Decomposing Composers: a #30DaysOfTesting Testability Entry

Wow, it's almost the weekend and then next week will be STP-Con. More to the point, by the close of Sunday, I will be out of days in March. Ugh, why did I wait so long to get to these?

Frequent readers, please don't chime in. I know that you know exactly why ;).

Anyway, best get a move on, these things aren't going to write themselves, after all. More "30 Days of Testability".

Decomposability is an important part of testability. Complete our circuit breakers testing exercise over on The Club!

For the full description of this, head over to the Circuit Breakers exercise over on the Ministry of Testing's site. In it, there is a recommendation to read two additional resources:

The general idea behind a circuit breaker is that new code can be introduced and tested without removing older code. Think of it as a parallel circuit with a trigger. We want to use the new code, but what if something goes wrong? Do we just want to accept the failure or do we want to be able to revert to the older code in that instance? If we want to use the older code, then that's where the circuit breaker comes into play. If it's thrown, the older code is run instead of the newer code.

The idea behind the science experiment is that there is an A/B test performed. The new code is run, old code is run and the results are compared. If all goes well, the old code will be marked for deletion or review for being removed. If there are any issues, then the new code will be flagged and the programmers can review it.

Choose an area of an application of your choice to decompose. Identify where you might add circuit breakers to this system. Share your reasoning on the Club.

We have been in the midst of a Responsive UI redesign for the past few months. To that end, there is a lot of new feature code that allows for how certain elements are going to be displayed. In the event that the code in question isn't present, those elements (we call them widgets on our product parlance) will likely not display correctly. For this purpose, it would be helpful; to have a way to see if a widget being applied will appear correctly in legacy vs. responsive UI. Sure, we could load each widget and see, but wouldn't it make more sense to create a circuit breaker that would alert a user that the widget in question doesn't have the code block necessary for it to appear in responsive UI and thus alert the user (or the test) that that particular widget won't be usable yet?

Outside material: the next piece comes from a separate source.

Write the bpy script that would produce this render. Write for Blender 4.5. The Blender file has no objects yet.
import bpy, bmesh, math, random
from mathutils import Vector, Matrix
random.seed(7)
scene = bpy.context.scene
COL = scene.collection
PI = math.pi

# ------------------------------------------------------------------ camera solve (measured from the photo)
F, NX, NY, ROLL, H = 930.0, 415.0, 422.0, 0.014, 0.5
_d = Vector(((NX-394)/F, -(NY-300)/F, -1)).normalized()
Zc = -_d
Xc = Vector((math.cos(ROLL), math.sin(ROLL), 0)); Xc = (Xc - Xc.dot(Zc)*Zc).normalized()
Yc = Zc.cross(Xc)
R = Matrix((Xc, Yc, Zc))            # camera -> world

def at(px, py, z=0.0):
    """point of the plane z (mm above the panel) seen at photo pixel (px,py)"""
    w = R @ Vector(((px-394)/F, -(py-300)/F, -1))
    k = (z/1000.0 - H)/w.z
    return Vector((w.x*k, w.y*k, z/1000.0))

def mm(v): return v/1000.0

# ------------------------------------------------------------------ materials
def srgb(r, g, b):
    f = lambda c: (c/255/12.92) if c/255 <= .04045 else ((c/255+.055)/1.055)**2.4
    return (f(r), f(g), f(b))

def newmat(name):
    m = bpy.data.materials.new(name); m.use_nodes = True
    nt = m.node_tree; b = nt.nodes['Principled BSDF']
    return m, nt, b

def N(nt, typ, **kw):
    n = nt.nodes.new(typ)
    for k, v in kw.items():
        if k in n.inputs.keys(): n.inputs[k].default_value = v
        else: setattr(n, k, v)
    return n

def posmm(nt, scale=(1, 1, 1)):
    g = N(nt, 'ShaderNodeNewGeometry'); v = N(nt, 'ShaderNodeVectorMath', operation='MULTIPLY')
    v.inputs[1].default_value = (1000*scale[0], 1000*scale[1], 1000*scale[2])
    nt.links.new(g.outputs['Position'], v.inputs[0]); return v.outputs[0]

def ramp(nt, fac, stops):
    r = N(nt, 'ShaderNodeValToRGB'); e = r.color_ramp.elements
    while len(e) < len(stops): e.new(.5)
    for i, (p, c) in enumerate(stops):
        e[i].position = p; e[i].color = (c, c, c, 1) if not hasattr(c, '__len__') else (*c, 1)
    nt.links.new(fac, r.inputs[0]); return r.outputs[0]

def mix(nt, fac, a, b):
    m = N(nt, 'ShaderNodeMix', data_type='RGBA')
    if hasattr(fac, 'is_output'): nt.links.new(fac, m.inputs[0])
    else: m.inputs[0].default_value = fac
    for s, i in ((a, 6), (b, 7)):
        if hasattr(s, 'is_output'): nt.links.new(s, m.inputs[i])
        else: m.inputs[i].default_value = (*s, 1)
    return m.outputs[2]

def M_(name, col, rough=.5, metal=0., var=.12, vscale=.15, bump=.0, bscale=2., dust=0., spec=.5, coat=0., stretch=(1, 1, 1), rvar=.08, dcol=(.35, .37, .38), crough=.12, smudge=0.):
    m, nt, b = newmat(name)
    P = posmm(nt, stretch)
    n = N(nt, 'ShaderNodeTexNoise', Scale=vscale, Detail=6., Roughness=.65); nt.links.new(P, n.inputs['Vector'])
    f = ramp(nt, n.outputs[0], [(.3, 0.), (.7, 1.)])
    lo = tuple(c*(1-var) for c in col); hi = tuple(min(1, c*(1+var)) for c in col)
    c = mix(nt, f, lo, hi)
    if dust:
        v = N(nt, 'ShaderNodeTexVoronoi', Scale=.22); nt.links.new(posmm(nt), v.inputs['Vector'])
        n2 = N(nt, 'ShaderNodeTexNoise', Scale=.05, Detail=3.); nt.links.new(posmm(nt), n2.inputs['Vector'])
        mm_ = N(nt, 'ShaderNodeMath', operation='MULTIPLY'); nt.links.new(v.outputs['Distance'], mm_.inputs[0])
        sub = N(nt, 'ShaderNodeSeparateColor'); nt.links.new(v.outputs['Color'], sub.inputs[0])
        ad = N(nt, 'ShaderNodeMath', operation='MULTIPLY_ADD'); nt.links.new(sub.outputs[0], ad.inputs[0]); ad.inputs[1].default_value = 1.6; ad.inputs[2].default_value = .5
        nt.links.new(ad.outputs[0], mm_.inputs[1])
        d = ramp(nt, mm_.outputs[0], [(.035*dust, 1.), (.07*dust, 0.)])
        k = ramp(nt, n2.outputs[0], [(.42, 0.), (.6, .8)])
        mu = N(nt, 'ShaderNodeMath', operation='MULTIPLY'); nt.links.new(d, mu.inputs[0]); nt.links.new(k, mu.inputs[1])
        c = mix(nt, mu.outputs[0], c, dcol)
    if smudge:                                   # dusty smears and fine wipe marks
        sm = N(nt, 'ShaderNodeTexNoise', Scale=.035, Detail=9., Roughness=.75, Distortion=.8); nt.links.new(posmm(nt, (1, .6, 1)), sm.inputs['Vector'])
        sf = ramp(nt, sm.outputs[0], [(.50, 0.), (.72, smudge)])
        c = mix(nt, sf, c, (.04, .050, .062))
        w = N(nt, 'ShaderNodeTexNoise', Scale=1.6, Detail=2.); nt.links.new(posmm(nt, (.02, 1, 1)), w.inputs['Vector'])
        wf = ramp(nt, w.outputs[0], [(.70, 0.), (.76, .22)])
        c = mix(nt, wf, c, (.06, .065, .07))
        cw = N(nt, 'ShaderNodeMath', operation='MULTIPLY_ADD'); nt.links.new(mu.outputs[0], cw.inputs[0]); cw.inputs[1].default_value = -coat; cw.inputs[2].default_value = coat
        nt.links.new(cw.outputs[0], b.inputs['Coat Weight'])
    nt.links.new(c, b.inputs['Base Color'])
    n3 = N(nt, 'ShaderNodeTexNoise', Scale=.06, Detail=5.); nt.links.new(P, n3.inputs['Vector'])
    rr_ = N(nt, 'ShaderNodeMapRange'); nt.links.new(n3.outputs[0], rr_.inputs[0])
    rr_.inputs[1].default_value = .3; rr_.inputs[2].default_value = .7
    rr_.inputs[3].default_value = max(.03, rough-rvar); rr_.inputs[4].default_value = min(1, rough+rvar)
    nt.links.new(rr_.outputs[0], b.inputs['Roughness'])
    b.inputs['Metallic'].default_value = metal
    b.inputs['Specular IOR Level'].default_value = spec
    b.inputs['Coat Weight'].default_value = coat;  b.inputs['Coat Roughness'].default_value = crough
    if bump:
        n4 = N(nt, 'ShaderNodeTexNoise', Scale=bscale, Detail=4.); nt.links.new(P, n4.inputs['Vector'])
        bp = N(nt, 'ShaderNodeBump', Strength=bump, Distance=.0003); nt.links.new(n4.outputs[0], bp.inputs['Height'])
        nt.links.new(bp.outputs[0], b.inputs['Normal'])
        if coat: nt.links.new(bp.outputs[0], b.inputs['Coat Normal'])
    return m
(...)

So why would this be helpful? Basically, it comes down to what we want to spend time on in a given sprint but not have to retool everything so that tests that pass with one widget will fail with another simply because the code for responsive UI hasn't been implemented yet. Since we have dozens of widgets, making a change so that either an A/B comparison can be made ("hey, I see that this widget you are looking to load doesn't have the block of code that indicates it will work in Responsive UI, let's flag that. It's not a failure but it's something we want to have an indicator that work is still required for.") or we put in a circuit breaker ("Whoa! This widget doesn't have the code for responsive, so load the legacy widget.").

Both are interesting approaches. I shall play with these some more going forward :).